#### AIM
Leave out the images and repeat the listing below without a single change.

#### GIVEN INFORMATION
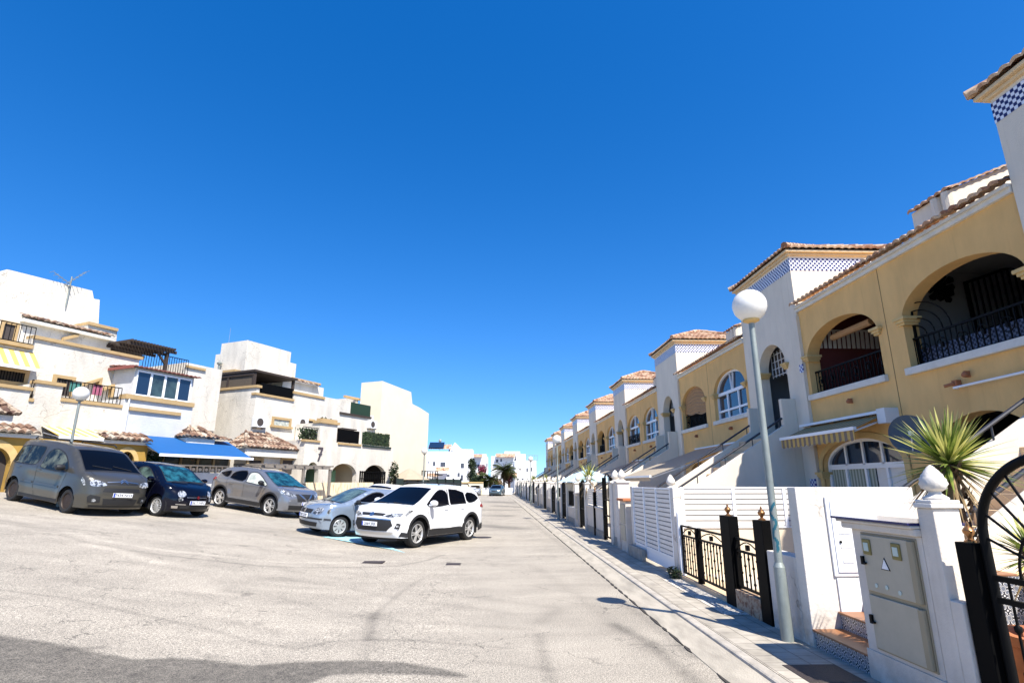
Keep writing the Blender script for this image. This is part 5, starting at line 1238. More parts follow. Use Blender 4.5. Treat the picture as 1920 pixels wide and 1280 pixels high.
# side-face window of house 3 (plane u = U3)
(va,zt1),(vb2,zb5)=Lu(381,782,U3),Lu(398,800,U3)
f=MB(LT); v0_,v1_=min(va,vb2),max(va,vb2); f.box(U3-.06,U3+.0,v0_-.14,v1_+.14,zt1,zt1+.14); f.box(U3-.06,U3,v0_-.14,v0_,zb5,zt1); f.box(U3-.06,U3,v1_,v1_+.14,zb5,zt1); fo=f.build('window',M['trim'],h3); p=MB(LT); p.box(U3-.02,U3,v0_,v1_,zb5,zt1); p.build('pane',M['dark'],fo)
u_,z_=Lp(487,802,0); ac_unit(u_-.2,.0,z_,'white air conditioner on the corner of the house marked 7')
u_,z_=Lp(556,790,0); ac_unit(u_+.3,.0,z_-.35,'white air conditioner beside the upper window of the house marked 7')
u_,z_=Lp(690,812,-.0); ac_unit(u_+.2,.0,z_+.35,'white air conditioner above the hedge screen on the cream terrace')
# hip porch
zpp=Lp(520,842,1.6)[1]
hip_porch(h3,Lp(460,842,1.6)[0],Lp(566,842,1.6)[0],0,1.6,zpp,.95)
m=MB(LT); m.box(Lp(470,860,1.2)[0],Lp(556,860,1.2)[0],0,1.2,-.2,zpp-.42); m.build('porch_wall',M['oldwhite'],h3)
lwin(h3,529,862,556,889,1.2,.13,sill=False,pane='dark'); lwin(h3,466,862,487,884,1.2,.13,sill=False,pane='dark')
# house 3 left neighbour porch tiles peeking above the blue awning
hip_porch(h2,Lp(350,818,1.8)[0],Lp(410,826,1.8)[0],1.0,1.8,Lp(395,822,1.8)[1],.55); m=MB(); tile_slope(m,LT(Lp(405,822,1.8)[0],1.8,Lp(420,825,1.8)[1]),LT(Lp(437,822,1.8)[0],1.8,Lp(420,825,1.8)[1]),tuple(-LN*.8+Vector((0,0,.2))),.8,pitch=.24,amp=.07); m.build('porch_tiles',M['oldtiles'],h2,smooth=50)
# projecting terrace with three arches (v = 1.6)
v=2.0; LV=lambda u,w,z: LT(u,v-w,z)
q=lambda px,py: Lp(px,py,v)
t0=q(570,850)[0]; t1=q(737,850)[0]; zf=q(650,838)[1]; 
a=[(q(573,890)[0],q(597,890)[0]),(q(620,890)[0],q(668,890)[0]),(q(682,890)[0],q(723,890)[0])]
zt_=q(645,868)[1]; ztt=q(650,833)[1]+.0
m=MB(LV); cuts=[t0,(a[0][1]+a[1][0])/2,(a[1][1]+a[2][0])/2,t1]
ztp=q(640,830)[1]
for k in range(3): arch_wall(m,cuts[k],cuts[k+1],-.3,ztp,a[k][0],a[k][1],.2,zt_-.75,zt_-.02,.3)
m.poly([(t0,0,-.3),(t0,2,-.3),(t0,2,ztp),(t0,0,ztp)]); m.poly([(t1,0,-.3),(t1,2,-.3),(t1,2,ztp),(t1,0,ztp)]); m.poly([(t0,.05,ztp-.01),(t1,.05,ztp-.01),(t1,2,ztp-.01),(t0,2,ztp-.01)])
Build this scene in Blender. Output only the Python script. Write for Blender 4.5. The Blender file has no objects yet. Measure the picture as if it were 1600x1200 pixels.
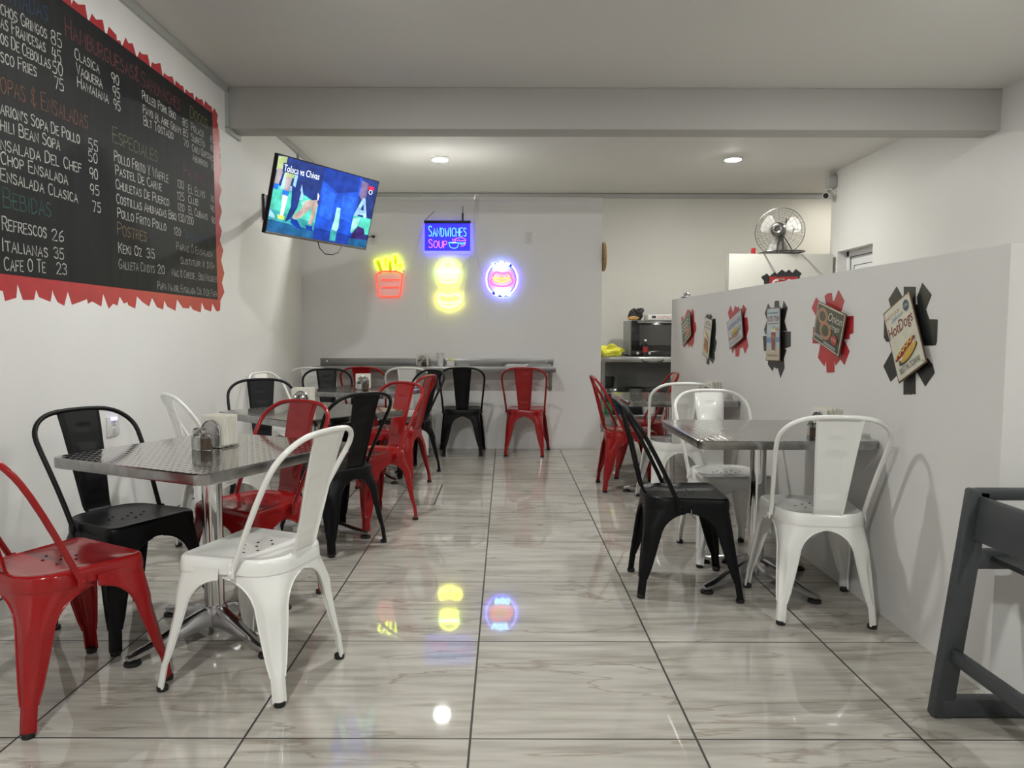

#### ANSWER FOR THE TASK
Keep writing the Blender script for this image. This is part 5, starting at line 1238. More parts follow. Use Blender 4.5. Treat the picture as 1920 pixels wide and 1280 pixels high.
# side-face window of house 3 (plane u = U3)
(va,zt1),(vb2,zb5)=Lu(381,782,U3),Lu(398,800,U3)
f=MB(LT); v0_,v1_=min(va,vb2),max(va,vb2); f.box(U3-.06,U3+.0,v0_-.14,v1_+.14,zt1,zt1+.14); f.box(U3-.06,U3,v0_-.14,v0_,zb5,zt1); f.box(U3-.06,U3,v1_,v1_+.14,zb5,zt1); fo=f.build('window',M['trim'],h3); p=MB(LT); p.box(U3-.02,U3,v0_,v1_,zb5,zt1); p.build('pane',M['dark'],fo)
u_,z_=Lp(487,802,0); ac_unit(u_-.2,.0,z_,'white air conditioner on the corner of the house marked 7')
u_,z_=Lp(556,790,0); ac_unit(u_+.3,.0,z_-.35,'white air conditioner beside the upper window of the house marked 7')
u_,z_=Lp(690,812,-.0); ac_unit(u_+.2,.0,z_+.35,'white air conditioner above the hedge screen on the cream terrace')
# hip porch
zpp=Lp(520,842,1.6)[1]
hip_porch(h3,Lp(460,842,1.6)[0],Lp(566,842,1.6)[0],0,1.6,zpp,.95)
m=MB(LT); m.box(Lp(470,860,1.2)[0],Lp(556,860,1.2)[0],0,1.2,-.2,zpp-.42); m.build('porch_wall',M['oldwhite'],h3)
lwin(h3,529,862,556,889,1.2,.13,sill=False,pane='dark'); lwin(h3,466,862,487,884,1.2,.13,sill=False,pane='dark')
# house 3 left neighbour porch tiles peeking above the blue awning
hip_porch(h2,Lp(350,818,1.8)[0],Lp(410,826,1.8)[0],1.0,1.8,Lp(395,822,1.8)[1],.55); m=MB(); tile_slope(m,LT(Lp(405,822,1.8)[0],1.8,Lp(420,825,1.8)[1]),LT(Lp(437,822,1.8)[0],1.8,Lp(420,825,1.8)[1]),tuple(-LN*.8+Vector((0,0,.2))),.8,pitch=.24,amp=.07); m.build('porch_tiles',M['oldtiles'],h2,smooth=50)
# projecting terrace with three arches (v = 1.6)
v=2.0; LV=lambda u,w,z: LT(u,v-w,z)
q=lambda px,py: Lp(px,py,v)
t0=q(570,850)[0]; t1=q(737,850)[0]; zf=q(650,838)[1]; 
a=[(q(573,890)[0],q(597,890)[0]),(q(620,890)[0],q(668,890)[0]),(q(682,890)[0],q(723,890)[0])]
zt_=q(645,868)[1]; ztt=q(650,833)[1]+.0
m=MB(LV); cuts=[t0,(a[0][1]+a[1][0])/2,(a[1][1]+a[2][0])/2,t1]
ztp=q(640,830)[1]
for k in range(3): arch_wall(m,cuts[k],cuts[k+1],-.3,ztp,a[k][0],a[k][1],.2,zt_-.75,zt_-.02,.3)
m.poly([(t0,0,-.3),(t0,2,-.3),(t0,2,ztp),(t0,0,ztp)]); m.poly([(t1,0,-.3),(t1,2,-.3),(t1,2,ztp),(t1,0,ztp)]); m.poly([(t0,.05,ztp-.01),(t1,.05,ztp-.01),(t1,2,ztp-.01),(t0,2,ztp-.01)])
Build this scene in Blender. Output only the Python script. Write for Blender 4.5. The Blender file has no objects yet. Measure the picture as if it were 1600x1200 pixels.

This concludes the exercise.